▸ **Task to carry out**
Pictures stay out. Extract the lines below from the first one through the line with "136), .4), u2_)", both included.

▸ **Source material**
--------------------------------
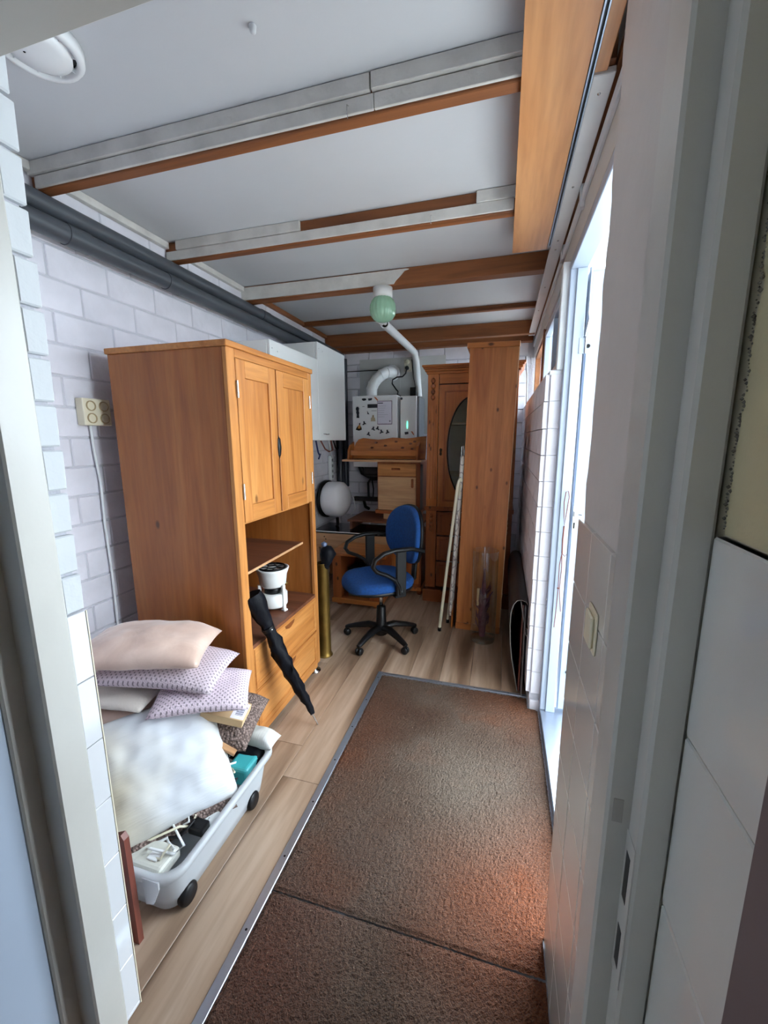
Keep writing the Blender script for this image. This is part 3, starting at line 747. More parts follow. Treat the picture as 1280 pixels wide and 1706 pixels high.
# brass umbrella stand
bs = thing('umbrella_stand', 'tall narrow brass cylinder standing beside the right end of the oak cabinet', 'umbrella stand', (-1.14, 2.44, 0))
B().lathe([(0, .005), (.055, .005), (.055, .0), (.048, .012), (.044, .03), (.042, .67), (.044, .675), (.038, .675), (.038, .04), (0, .04)], (-1.14, 2.44, 0), 32).done('cylinder', brass, bs)
u2_ = thing('short_umbrella', 'dark folded umbrella standing head up in the brass cylinder', 'umbrella', (-1.14, 2.44, .05))
B().tube([(-1.14, 2.44, .06), (-1.14, 2.44, .60), (-1.112, 2.44, .68), (-1.10, 2.45, .735), (-1.115, 2.45, .775), (-1.12, 2.45, .79)], [.02, .028, .034, .056, .04, .015], 12).done('canopy', blackcloth, u2_)
B().lathe([(0, -.022), (.018, -.01), (.02, .01), (0, .022)], (-1.125, 2.445, .80), 12).done('knob', paint('grey blue plastic', (96, 108, 136), .4), u2_)

# ================================================================== SOCKET ON THE LEFT WALL
so = thing('quad_socket', 'cream four way wall socket beside the oak cabinet', 'socket', (XL, 1.49, 1.62))
box1((XL+.001, 1.425, 1.565), (XL+.045, 1.56, 1.685), .004, seg=2).done('housing', cream, so)
for yy in (1.462, 1.524):
    for zz in (1.597, 1.652):
        R = Matrix.Rotation(PI/2, 4, 'Y')
        o = B().lathe([(.023, 0), (.023, .004), (.019, .005), (.018, -.004), (0, -.004)], (XL+.045, yy, zz), 20, M=R).done('outlet', paint('beige outlet', (176, 156, 116), .5), so)
        B().lathe([(0, .0), (.003, 0), (.003, .001), (0, .001)], (XL+.042, yy-.009, zz), 6, M=R).lathe([(0, .0), (.003, 0), (.003, .001), (0, .001)], (XL+.042, yy+.009, zz), 6, M=R).done('pin_hole', black, o)
cb = single(B().tube([(XL+.012, 1.475, 1.566), (XL+.012, 1.478, 1.45), (XL+.012, 1.49, 1.30), (XL+.012, 1.485, 1.1), (XL+.012, 1.49, .85), (XL+.012, 1.485, .5), (XL+.012, 1.50, .05)], .006, 8), 'socket_cable', pvc_white, 'white cable running down the block wall from the four way socket', 'cable', (XL+.012, 1.5, .05))
cb['label'] = 'white cable running down the block wall from the four way socket'

# ================================================================== WHITE WALL CABINETS
def wallcab(y0, y1, z0, z1, label, handle):
    t = thing('wall_cabinet', label, 'cabinet', (-1.85, y0, z0))
    box1((-1.838, y0, z0), (-1.518, y1, z1), .002).done('body', cab_white, t)
    d = box1((-1.515, y0+.001, z0), (-1.497, y1-.001, z1), .002).done('door', cab_white, t)
    for hy, hz in ((y0+.03, z1-.05), (y0+.10, z1-.06)):
        B().lathe([(.004, 0), (0, .002)], (-1.497, hy, hz), 8, M=Matrix.Rotation(PI/2, 4, 'Y')).done('screw_cap', steel, t)
    B().tube([(-1.497, handle-.05, z0+.058), (-1.482, handle-.04, z0+.055), (-1.478, handle, z0+.052), (-1.482, handle+.04, z0+.055), (-1.497, handle+.05, z0+.058)], .004, 6).done('handle', steel, d)
    return t
wallcab(2.50, 3.228, 1.49, 2.145, 'lower set white wall cabinet half hidden behind the oak cabinet', 2.62)
wallcab(3.232, 3.84, 1.487, 2.285, 'white wall cabinet with a small steel handle next to the boiler', 3.36)

# expansion tank
tk = thing('expansion_tank', 'white round pressure tank strapped to the left wall below the white cabinet', 'tank', (-1.85, 3.98, .86))
R = Matrix.Rotation(PI/2, 4, 'Y')
tc0 = (-1.675, 3.96, .875)
Rt = Matrix.Rotation(math.radians(-6), 4, 'Z') @ Matrix.Rotation(PI/2, 4, 'Y')
B().lathe([(0, -.14), (.08, -.135), (.145, -.115), (.18, -.075), (.186, -.03), (.186, .03), (.18, .075), (.145, .115), (.08, .135), (0, .14)], tc0, 40, M=Rt).done('tank', tank_white, tk)
B().lathe([(.16, -.115), (.198, -.115), (.198, -.09), (.16, -.09)], tc0, 40, M=Rt).done('strap', black, tk)
B().tube([(-1.66, 3.96, .675), (-1.66, 3.97, .60), (-1.70, 4.0, .55)], .018, 8).done('valve', black, tk)
B().tube([(-1.62, 4.12, .95), (-1.56, 4.2, .86), (-1.55, 4.22, .74), (-1.60, 4.2, .66)], .006, 6).done('hose', pvc_white, tk)
ps = thing('power_strip', 'white power strip hanging upright under the white wall cabinet', 'power strip', (-1.84, 4.2, 1.06))
box1((-1.838, 4.16, 1.05), (-1.80, 4.22, 1.32), .006).done('housing', cab_white, ps)
for i in range(4):
    B().lathe([(.017, 0), (.017, .004), (0, .004)], (-1.80, 4.19, 1.09+i*.06), 14, M=R).done('outlet', paint('grey socket face', (150, 150, 150), .5), ps)
for i, (m, y0, y1, zz, lab) in enumerate(((paint('blue cable', (32, 44, 104), .5, bump=0), 3.70, 3.80, 1.34, 'dark blue cable hanging under the white wall cabinet'), (paint('orange brown cable', (136, 66, 50), .5, bump=0), 3.8, 4.12, 1.37, 'reddish brown cable looping under the white wall cabinet'), (black, 4.12, 4.28, 1.38, 'black cable looping beside the white power strip'), (pvc_white, 4.0, 4.16, 1.30, 'white cable dropping to the white power strip'))):
    single(B().tube([(-1.76, y0, 1.50), (-1.75, y0+(y1-y0)*.3, zz+.03), (-1.75, y0+(y1-y0)*.6, zz), (-1.76, y1, zz+.01 if i != 3 else 1.32), (-1.79, y1+.02, 1.50 if i in (1, 2) else 1.30)], .008, 6), 'cable', m, lab, 'cable', (-1.76, y0, 1.48))
for i, yy in enumerate((4.40, 4.485)):
    single(B().tube([(-1.79+.03*i, yy, .95), (-1.79+.03*i, yy, 1.7), (-1.79+.03*i, yy, 2.38)], .040, 12), 'soil_pipe', paint('black pipe', (38, 42, 54), .35), ['black vertical pipe in the back left corner, nearer one', 'black vertical pipe in the back left corner, against the back wall'][i], 'pipe', (-1.79, yy, .95))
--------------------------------
▸ **Answer to this exercise**
Keep writing the Blender script for this image. This is part 3, starting at line 747. More parts follow. Treat the picture as 1280 pixels wide and 1706 pixels high.
# brass umbrella stand
bs = thing('umbrella_stand', 'tall narrow brass cylinder standing beside the right end of the oak cabinet', 'umbrella stand', (-1.14, 2.44, 0))
B().lathe([(0, .005), (.055, .005), (.055, .0), (.048, .012), (.044, .03), (.042, .67), (.044, .675), (.038, .675), (.038, .04), (0, .04)], (-1.14, 2.44, 0), 32).done('cylinder', brass, bs)
u2_ = thing('short_umbrella', 'dark folded umbrella standing head up in the brass cylinder', 'umbrella', (-1.14, 2.44, .05))
B().tube([(-1.14, 2.44, .06), (-1.14, 2.44, .60), (-1.112, 2.44, .68), (-1.10, 2.45, .735), (-1.115, 2.45, .775), (-1.12, 2.45, .79)], [.02, .028, .034, .056, .04, .015], 12).done('canopy', blackcloth, u2_)
B().lathe([(0, -.022), (.018, -.01), (.02, .01), (0, .022)], (-1.125, 2.445, .80), 12).done('knob', paint('grey blue plastic', (96, 108, 136), .4), u2_)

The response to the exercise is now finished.